---------- RECORDS TO USE ----------
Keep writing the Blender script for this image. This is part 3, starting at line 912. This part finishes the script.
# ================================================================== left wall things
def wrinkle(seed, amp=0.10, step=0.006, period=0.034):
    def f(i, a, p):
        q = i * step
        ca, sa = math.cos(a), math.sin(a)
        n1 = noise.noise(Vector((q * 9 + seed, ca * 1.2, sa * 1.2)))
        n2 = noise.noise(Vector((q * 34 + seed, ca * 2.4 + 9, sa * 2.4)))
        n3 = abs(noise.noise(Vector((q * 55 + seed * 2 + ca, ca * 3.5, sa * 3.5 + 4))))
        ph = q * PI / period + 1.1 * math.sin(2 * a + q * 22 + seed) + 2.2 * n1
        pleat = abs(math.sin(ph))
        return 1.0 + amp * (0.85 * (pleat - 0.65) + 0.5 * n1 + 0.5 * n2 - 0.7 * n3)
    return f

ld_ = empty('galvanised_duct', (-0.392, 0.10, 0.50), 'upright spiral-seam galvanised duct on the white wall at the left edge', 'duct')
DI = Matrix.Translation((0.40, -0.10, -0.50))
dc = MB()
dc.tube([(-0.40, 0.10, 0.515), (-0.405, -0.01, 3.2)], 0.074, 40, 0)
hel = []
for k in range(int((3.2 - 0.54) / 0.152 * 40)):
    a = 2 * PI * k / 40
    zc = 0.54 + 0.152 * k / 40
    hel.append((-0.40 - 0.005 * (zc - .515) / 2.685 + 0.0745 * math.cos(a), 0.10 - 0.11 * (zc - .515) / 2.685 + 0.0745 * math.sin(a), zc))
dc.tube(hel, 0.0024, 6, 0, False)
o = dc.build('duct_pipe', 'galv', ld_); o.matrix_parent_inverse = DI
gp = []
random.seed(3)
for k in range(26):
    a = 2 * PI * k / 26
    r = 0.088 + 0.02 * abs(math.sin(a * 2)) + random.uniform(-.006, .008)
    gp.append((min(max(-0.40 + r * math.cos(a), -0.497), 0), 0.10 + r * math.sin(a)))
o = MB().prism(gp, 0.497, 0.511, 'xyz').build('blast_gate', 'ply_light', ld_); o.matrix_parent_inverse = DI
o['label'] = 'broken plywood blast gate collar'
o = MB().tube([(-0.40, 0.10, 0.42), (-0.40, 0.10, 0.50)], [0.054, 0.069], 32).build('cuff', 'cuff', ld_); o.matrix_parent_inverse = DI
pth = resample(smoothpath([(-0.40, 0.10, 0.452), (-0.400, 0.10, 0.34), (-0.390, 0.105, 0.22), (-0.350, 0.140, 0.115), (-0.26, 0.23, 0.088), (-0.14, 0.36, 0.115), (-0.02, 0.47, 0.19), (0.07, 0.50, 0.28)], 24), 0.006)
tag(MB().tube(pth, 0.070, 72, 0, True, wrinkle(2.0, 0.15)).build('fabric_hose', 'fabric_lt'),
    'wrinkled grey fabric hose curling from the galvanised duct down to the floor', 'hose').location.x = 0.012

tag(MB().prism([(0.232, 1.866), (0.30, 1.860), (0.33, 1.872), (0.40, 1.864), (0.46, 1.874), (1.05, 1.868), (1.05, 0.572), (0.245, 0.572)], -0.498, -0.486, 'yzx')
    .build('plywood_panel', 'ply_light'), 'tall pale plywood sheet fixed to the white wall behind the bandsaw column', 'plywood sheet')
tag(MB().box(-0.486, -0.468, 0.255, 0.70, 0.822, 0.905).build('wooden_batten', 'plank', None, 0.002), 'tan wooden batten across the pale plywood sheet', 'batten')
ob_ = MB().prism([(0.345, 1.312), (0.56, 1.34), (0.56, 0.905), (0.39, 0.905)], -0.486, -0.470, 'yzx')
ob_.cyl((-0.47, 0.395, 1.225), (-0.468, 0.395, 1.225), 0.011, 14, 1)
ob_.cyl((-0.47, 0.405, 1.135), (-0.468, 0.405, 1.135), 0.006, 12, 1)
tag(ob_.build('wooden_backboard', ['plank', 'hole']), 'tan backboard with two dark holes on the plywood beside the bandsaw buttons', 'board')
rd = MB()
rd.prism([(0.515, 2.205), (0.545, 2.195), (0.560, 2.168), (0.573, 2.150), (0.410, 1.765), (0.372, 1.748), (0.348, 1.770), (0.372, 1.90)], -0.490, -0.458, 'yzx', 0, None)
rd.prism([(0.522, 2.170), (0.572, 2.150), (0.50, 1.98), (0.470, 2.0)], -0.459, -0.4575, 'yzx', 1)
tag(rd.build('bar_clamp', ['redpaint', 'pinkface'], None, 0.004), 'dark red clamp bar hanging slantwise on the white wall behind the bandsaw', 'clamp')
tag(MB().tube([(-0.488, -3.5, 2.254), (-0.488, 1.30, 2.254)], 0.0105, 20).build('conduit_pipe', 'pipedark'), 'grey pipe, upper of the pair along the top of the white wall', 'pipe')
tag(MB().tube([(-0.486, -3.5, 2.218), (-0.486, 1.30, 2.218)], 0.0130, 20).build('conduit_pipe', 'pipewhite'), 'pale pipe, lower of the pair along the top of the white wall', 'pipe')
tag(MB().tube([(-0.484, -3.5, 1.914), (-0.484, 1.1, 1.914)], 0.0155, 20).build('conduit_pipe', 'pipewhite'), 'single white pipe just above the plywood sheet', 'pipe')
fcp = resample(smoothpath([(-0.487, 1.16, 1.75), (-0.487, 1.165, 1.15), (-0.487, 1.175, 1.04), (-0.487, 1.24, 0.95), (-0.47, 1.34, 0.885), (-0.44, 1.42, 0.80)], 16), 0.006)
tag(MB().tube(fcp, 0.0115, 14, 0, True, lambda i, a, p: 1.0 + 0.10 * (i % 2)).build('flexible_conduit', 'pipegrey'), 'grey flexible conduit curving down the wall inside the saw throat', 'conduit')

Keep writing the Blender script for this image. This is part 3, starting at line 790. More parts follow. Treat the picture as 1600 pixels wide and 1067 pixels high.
----------
STATED GOAL:
Working from the material above, retype it in its entirety without change.

EXPECTED ANSWER:
Keep writing the Blender script for this image. This is part 3, starting at line 912. This part finishes the script.
# ================================================================== left wall things
def wrinkle(seed, amp=0.10, step=0.006, period=0.034):
    def f(i, a, p):
        q = i * step
        ca, sa = math.cos(a), math.sin(a)
        n1 = noise.noise(Vector((q * 9 + seed, ca * 1.2, sa * 1.2)))
        n2 = noise.noise(Vector((q * 34 + seed, ca * 2.4 + 9, sa * 2.4)))
        n3 = abs(noise.noise(Vector((q * 55 + seed * 2 + ca, ca * 3.5, sa * 3.5 + 4))))
        ph = q * PI / period + 1.1 * math.sin(2 * a + q * 22 + seed) + 2.2 * n1
        pleat = abs(math.sin(ph))
        return 1.0 + amp * (0.85 * (pleat - 0.65) + 0.5 * n1 + 0.5 * n2 - 0.7 * n3)
    return f

ld_ = empty('galvanised_duct', (-0.392, 0.10, 0.50), 'upright spiral-seam galvanised duct on the white wall at the left edge', 'duct')
DI = Matrix.Translation((0.40, -0.10, -0.50))
dc = MB()
dc.tube([(-0.40, 0.10, 0.515), (-0.405, -0.01, 3.2)], 0.074, 40, 0)
hel = []
for k in range(int((3.2 - 0.54) / 0.152 * 40)):
    a = 2 * PI * k / 40
    zc = 0.54 + 0.152 * k / 40
    hel.append((-0.40 - 0.005 * (zc - .515) / 2.685 + 0.0745 * math.cos(a), 0.10 - 0.11 * (zc - .515) / 2.685 + 0.0745 * math.sin(a), zc))
dc.tube(hel, 0.0024, 6, 0, False)
o = dc.build('duct_pipe', 'galv', ld_); o.matrix_parent_inverse = DI
gp = []
random.seed(3)
for k in range(26):
    a = 2 * PI * k / 26
    r = 0.088 + 0.02 * abs(math.sin(a * 2)) + random.uniform(-.006, .008)
    gp.append((min(max(-0.40 + r * math.cos(a), -0.497), 0), 0.10 + r * math.sin(a)))
o = MB().prism(gp, 0.497, 0.511, 'xyz').build('blast_gate', 'ply_light', ld_); o.matrix_parent_inverse = DI
o['label'] = 'broken plywood blast gate collar'
o = MB().tube([(-0.40, 0.10, 0.42), (-0.40, 0.10, 0.50)], [0.054, 0.069], 32).build('cuff', 'cuff', ld_); o.matrix_parent_inverse = DI
pth = resample(smoothpath([(-0.40, 0.10, 0.452), (-0.400, 0.10, 0.34), (-0.390, 0.105, 0.22), (-0.350, 0.140, 0.115), (-0.26, 0.23, 0.088), (-0.14, 0.36, 0.115), (-0.02, 0.47, 0.19), (0.07, 0.50, 0.28)], 24), 0.006)
tag(MB().tube(pth, 0.070, 72, 0, True, wrinkle(2.0, 0.15)).build('fabric_hose', 'fabric_lt'),
    'wrinkled grey fabric hose curling from the galvanised duct down to the floor', 'hose').location.x = 0.012

tag(MB().prism([(0.232, 1.866), (0.30, 1.860), (0.33, 1.872), (0.40, 1.864), (0.46, 1.874), (1.05, 1.868), (1.05, 0.572), (0.245, 0.572)], -0.498, -0.486, 'yzx')
    .build('plywood_panel', 'ply_light'), 'tall pale plywood sheet fixed to the white wall behind the bandsaw column', 'plywood sheet')
tag(MB().box(-0.486, -0.468, 0.255, 0.70, 0.822, 0.905).build('wooden_batten', 'plank', None, 0.002), 'tan wooden batten across the pale plywood sheet', 'batten')
ob_ = MB().prism([(0.345, 1.312), (0.56, 1.34), (0.56, 0.905), (0.39, 0.905)], -0.486, -0.470, 'yzx')
ob_.cyl((-0.47, 0.395, 1.225), (-0.468, 0.395, 1.225), 0.011, 14, 1)
ob_.cyl((-0.47, 0.405, 1.135), (-0.468, 0.405, 1.135), 0.006, 12, 1)
tag(ob_.build('wooden_backboard', ['plank', 'hole']), 'tan backboard with two dark holes on the plywood beside the bandsaw buttons', 'board')
rd = MB()
rd.prism([(0.515, 2.205), (0.545, 2.195), (0.560, 2.168), (0.573, 2.150), (0.410, 1.765), (0.372, 1.748), (0.348, 1.770), (0.372, 1.90)], -0.490, -0.458, 'yzx', 0, None)
rd.prism([(0.522, 2.170), (0.572, 2.150), (0.50, 1.98), (0.470, 2.0)], -0.459, -0.4575, 'yzx', 1)
tag(rd.build('bar_clamp', ['redpaint', 'pinkface'], None, 0.004), 'dark red clamp bar hanging slantwise on the white wall behind the bandsaw', 'clamp')
tag(MB().tube([(-0.488, -3.5, 2.254), (-0.488, 1.30, 2.254)], 0.0105, 20).build('conduit_pipe', 'pipedark'), 'grey pipe, upper of the pair along the top of the white wall', 'pipe')
tag(MB().tube([(-0.486, -3.5, 2.218), (-0.486, 1.30, 2.218)], 0.0130, 20).build('conduit_pipe', 'pipewhite'), 'pale pipe, lower of the pair along the top of the white wall', 'pipe')
tag(MB().tube([(-0.484, -3.5, 1.914), (-0.484, 1.1, 1.914)], 0.0155, 20).build('conduit_pipe', 'pipewhite'), 'single white pipe just above the plywood sheet', 'pipe')
fcp = resample(smoothpath([(-0.487, 1.16, 1.75), (-0.487, 1.165, 1.15), (-0.487, 1.175, 1.04), (-0.487, 1.24, 0.95), (-0.47, 1.34, 0.885), (-0.44, 1.42, 0.80)], 16), 0.006)
tag(MB().tube(fcp, 0.0115, 14, 0, True, lambda i, a, p: 1.0 + 0.10 * (i % 2)).build('flexible_conduit', 'pipegrey'), 'grey flexible conduit curving down the wall inside the saw throat', 'conduit')

Keep writing the Blender script for this image. This is part 3, starting at line 790. More parts follow. Treat the picture as 1600 pixels wide and 1067 pixels high.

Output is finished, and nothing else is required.